DATA SEGMENT:
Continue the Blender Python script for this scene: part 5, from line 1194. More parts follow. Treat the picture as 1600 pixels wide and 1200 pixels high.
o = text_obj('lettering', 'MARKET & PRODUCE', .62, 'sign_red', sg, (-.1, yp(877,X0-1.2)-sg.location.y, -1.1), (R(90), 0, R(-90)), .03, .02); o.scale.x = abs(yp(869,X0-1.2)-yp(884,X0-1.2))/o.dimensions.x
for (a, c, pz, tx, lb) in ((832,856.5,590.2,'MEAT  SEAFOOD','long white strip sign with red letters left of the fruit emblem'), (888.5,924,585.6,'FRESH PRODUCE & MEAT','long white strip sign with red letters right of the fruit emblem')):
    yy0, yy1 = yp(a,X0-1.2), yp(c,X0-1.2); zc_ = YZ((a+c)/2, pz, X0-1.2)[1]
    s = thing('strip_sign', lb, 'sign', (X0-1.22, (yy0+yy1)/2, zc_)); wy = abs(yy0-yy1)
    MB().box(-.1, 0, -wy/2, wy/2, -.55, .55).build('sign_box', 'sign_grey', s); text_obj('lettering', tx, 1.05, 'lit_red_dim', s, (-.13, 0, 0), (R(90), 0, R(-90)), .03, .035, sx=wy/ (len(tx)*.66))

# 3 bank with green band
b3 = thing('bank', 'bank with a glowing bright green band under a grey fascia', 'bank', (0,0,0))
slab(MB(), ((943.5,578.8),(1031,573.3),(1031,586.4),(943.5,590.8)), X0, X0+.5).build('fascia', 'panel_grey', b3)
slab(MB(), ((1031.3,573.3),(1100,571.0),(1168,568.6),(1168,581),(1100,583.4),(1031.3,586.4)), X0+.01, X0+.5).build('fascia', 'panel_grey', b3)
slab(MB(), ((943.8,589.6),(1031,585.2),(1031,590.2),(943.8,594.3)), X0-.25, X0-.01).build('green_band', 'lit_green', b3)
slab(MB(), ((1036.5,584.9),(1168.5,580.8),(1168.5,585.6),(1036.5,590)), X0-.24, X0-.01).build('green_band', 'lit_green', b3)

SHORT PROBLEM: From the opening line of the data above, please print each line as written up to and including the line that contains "R(-90)), .03, .035, sx=wy/ (len(tx)*.66))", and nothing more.

PROBLEM SOLUTION:
Continue the Blender Python script for this scene: part 5, from line 1194. More parts follow. Treat the picture as 1600 pixels wide and 1200 pixels high.
o = text_obj('lettering', 'MARKET & PRODUCE', .62, 'sign_red', sg, (-.1, yp(877,X0-1.2)-sg.location.y, -1.1), (R(90), 0, R(-90)), .03, .02); o.scale.x = abs(yp(869,X0-1.2)-yp(884,X0-1.2))/o.dimensions.x
for (a, c, pz, tx, lb) in ((832,856.5,590.2,'MEAT  SEAFOOD','long white strip sign with red letters left of the fruit emblem'), (888.5,924,585.6,'FRESH PRODUCE & MEAT','long white strip sign with red letters right of the fruit emblem')):
    yy0, yy1 = yp(a,X0-1.2), yp(c,X0-1.2); zc_ = YZ((a+c)/2, pz, X0-1.2)[1]
    s = thing('strip_sign', lb, 'sign', (X0-1.22, (yy0+yy1)/2, zc_)); wy = abs(yy0-yy1)
    MB().box(-.1, 0, -wy/2, wy/2, -.55, .55).build('sign_box', 'sign_grey', s); text_obj('lettering', tx, 1.05, 'lit_red_dim', s, (-.13, 0, 0), (R(90), 0, R(-90)), .03, .035, sx=wy/ (len(tx)*.66))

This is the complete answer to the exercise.